** Start SOURCE EXCERPT **
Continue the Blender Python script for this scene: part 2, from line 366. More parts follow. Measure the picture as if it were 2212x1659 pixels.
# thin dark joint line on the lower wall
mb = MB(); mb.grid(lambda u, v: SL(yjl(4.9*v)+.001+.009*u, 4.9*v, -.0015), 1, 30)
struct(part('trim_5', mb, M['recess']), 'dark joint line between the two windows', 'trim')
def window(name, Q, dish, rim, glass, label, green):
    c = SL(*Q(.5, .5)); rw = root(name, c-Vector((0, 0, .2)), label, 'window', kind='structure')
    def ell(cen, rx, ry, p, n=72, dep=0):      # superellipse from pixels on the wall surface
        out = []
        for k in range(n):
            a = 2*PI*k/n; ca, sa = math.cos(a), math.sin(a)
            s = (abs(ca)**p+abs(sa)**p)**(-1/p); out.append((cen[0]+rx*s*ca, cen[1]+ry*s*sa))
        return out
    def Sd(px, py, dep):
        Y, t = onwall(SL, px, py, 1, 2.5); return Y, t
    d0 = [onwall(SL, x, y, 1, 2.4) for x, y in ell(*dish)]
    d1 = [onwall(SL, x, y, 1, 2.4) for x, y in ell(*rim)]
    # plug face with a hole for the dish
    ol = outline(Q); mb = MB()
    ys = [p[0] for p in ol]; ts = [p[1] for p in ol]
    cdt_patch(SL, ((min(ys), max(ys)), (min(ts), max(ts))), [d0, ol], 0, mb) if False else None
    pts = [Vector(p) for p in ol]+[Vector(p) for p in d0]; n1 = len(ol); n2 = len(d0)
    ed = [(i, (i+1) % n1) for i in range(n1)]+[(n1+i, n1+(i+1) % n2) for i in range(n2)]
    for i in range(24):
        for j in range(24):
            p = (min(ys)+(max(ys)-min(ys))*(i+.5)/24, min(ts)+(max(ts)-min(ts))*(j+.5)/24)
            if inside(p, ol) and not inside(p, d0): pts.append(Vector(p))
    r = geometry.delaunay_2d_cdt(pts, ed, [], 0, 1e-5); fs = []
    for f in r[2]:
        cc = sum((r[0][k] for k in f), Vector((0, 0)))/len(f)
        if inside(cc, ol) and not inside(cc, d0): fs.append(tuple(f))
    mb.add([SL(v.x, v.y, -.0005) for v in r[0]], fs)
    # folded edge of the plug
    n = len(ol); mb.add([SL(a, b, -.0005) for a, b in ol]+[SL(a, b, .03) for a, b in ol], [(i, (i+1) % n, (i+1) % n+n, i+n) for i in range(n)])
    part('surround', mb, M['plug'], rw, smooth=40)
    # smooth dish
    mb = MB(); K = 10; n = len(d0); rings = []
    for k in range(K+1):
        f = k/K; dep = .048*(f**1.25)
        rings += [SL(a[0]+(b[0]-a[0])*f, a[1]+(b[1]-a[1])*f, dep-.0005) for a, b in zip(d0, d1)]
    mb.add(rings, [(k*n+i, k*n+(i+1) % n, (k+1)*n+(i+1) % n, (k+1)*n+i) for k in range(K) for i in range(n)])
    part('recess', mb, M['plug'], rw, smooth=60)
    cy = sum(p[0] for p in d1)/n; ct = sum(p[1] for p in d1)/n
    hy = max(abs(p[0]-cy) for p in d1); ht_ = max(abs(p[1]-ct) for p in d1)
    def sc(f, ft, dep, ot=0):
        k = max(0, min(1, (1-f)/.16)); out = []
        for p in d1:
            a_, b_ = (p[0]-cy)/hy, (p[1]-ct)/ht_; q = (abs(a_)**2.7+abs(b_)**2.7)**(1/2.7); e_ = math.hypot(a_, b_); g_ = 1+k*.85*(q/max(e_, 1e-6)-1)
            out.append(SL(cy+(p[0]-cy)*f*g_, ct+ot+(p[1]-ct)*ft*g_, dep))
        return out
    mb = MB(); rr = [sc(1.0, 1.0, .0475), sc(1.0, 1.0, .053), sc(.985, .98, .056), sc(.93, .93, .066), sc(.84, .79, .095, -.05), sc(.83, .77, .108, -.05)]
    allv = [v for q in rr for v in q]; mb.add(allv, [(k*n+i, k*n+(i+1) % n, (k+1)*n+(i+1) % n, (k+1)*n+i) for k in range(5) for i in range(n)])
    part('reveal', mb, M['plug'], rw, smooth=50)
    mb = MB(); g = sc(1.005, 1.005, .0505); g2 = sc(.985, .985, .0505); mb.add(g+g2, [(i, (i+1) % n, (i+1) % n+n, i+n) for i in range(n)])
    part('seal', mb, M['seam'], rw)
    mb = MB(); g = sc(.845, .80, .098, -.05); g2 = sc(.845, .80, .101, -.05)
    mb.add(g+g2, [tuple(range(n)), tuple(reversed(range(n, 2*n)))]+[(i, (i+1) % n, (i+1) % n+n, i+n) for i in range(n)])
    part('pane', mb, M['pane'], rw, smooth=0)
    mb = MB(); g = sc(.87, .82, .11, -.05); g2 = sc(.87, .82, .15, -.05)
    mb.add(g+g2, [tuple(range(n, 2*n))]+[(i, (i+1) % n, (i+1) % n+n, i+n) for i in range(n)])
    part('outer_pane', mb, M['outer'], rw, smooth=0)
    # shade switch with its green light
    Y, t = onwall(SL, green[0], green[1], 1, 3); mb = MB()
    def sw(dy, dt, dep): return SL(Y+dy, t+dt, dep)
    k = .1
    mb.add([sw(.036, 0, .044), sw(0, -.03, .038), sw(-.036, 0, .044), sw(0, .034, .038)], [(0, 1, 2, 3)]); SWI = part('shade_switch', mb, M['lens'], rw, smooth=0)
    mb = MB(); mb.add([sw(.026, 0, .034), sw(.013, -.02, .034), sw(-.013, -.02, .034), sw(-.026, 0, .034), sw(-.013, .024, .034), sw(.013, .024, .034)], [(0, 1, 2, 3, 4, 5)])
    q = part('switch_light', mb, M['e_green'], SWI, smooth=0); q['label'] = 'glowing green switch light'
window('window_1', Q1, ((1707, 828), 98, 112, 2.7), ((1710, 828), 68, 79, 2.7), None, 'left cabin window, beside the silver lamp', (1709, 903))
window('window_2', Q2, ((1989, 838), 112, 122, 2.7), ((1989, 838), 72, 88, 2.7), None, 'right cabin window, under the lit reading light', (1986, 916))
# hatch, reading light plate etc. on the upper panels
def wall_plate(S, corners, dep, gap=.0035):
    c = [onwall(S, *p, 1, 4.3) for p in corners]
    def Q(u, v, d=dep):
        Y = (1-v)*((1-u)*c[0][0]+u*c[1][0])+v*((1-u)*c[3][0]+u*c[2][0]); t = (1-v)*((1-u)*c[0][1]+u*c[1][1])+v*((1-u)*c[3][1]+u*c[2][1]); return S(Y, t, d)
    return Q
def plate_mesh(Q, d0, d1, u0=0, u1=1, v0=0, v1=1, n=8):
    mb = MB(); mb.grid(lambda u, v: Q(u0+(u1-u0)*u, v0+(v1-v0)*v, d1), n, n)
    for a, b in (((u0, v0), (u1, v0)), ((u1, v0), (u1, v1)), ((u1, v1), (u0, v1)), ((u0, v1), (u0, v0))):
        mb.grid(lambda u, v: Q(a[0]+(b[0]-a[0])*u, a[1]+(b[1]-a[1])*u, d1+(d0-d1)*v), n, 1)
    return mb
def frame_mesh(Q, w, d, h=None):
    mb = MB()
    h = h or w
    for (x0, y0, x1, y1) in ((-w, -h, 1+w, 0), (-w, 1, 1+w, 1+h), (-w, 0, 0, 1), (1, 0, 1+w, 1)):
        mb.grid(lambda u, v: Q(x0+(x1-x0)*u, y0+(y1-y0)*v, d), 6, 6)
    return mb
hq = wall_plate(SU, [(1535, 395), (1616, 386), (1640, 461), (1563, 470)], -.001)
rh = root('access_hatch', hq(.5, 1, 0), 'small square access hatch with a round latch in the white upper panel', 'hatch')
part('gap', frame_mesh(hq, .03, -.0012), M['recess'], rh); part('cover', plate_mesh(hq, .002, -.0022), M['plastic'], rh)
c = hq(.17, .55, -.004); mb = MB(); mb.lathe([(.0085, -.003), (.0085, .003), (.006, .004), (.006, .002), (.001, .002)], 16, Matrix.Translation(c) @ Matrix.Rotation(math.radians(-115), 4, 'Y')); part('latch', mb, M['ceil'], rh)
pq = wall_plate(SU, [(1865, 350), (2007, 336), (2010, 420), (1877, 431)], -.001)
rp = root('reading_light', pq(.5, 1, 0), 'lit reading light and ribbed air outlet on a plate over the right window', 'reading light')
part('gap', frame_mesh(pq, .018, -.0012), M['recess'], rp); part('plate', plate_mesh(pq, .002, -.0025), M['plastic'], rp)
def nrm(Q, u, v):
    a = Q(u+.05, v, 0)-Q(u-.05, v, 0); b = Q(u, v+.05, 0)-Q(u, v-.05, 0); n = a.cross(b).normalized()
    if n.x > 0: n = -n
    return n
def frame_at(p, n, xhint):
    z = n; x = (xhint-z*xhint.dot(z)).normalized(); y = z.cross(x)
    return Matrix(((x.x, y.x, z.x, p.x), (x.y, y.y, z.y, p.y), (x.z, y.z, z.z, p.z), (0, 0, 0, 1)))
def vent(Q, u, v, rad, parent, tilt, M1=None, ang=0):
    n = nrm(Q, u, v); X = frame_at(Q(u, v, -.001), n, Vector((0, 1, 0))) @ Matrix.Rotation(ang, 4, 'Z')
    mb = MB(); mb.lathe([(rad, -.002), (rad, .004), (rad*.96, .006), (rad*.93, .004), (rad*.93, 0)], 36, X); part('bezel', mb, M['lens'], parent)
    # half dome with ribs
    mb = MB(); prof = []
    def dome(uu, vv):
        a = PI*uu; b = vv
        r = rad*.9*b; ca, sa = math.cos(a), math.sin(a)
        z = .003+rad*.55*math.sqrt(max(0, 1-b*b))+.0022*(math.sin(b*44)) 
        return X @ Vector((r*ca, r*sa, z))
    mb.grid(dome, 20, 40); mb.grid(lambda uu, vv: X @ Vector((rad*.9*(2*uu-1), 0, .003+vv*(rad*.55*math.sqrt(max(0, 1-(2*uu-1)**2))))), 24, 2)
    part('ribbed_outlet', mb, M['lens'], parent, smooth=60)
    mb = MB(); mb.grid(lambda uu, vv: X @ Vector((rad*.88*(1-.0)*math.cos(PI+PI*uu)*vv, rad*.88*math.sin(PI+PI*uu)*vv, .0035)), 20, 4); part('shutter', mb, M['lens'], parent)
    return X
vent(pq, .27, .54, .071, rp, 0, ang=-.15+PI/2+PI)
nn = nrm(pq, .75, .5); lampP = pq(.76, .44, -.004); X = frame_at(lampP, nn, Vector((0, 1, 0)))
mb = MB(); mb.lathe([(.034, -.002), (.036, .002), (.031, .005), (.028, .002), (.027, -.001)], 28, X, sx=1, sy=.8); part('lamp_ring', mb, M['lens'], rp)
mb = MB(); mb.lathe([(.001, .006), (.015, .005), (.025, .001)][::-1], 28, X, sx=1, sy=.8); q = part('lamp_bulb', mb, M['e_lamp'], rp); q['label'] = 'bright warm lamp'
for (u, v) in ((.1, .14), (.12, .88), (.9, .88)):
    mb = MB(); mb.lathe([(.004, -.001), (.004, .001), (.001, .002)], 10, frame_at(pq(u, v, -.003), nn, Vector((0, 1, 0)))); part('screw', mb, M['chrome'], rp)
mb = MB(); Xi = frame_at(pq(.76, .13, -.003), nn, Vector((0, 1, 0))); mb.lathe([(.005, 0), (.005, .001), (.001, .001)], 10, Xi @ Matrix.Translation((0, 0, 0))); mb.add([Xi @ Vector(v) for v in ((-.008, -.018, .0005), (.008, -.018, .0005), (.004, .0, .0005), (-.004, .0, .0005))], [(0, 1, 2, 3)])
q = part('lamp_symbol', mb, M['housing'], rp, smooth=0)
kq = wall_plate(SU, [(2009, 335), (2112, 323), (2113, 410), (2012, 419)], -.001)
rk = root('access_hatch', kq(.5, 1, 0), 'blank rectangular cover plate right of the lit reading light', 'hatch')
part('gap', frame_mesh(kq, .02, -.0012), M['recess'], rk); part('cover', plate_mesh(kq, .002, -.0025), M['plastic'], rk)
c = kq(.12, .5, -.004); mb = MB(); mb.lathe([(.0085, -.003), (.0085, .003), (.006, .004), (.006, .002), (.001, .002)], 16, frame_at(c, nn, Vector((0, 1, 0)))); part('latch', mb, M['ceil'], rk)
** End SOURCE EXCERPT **
▶ _CHALLENGE_
Copy whichever lines in the listing above contain the word "from".

▶ _COMPLETED TASK_
Continue the Blender Python script for this scene: part 2, from line 366. More parts follow. Measure the picture as if it were 2212x1659 pixels.
    def ell(cen, rx, ry, p, n=72, dep=0):      # superellipse from pixels on the wall surface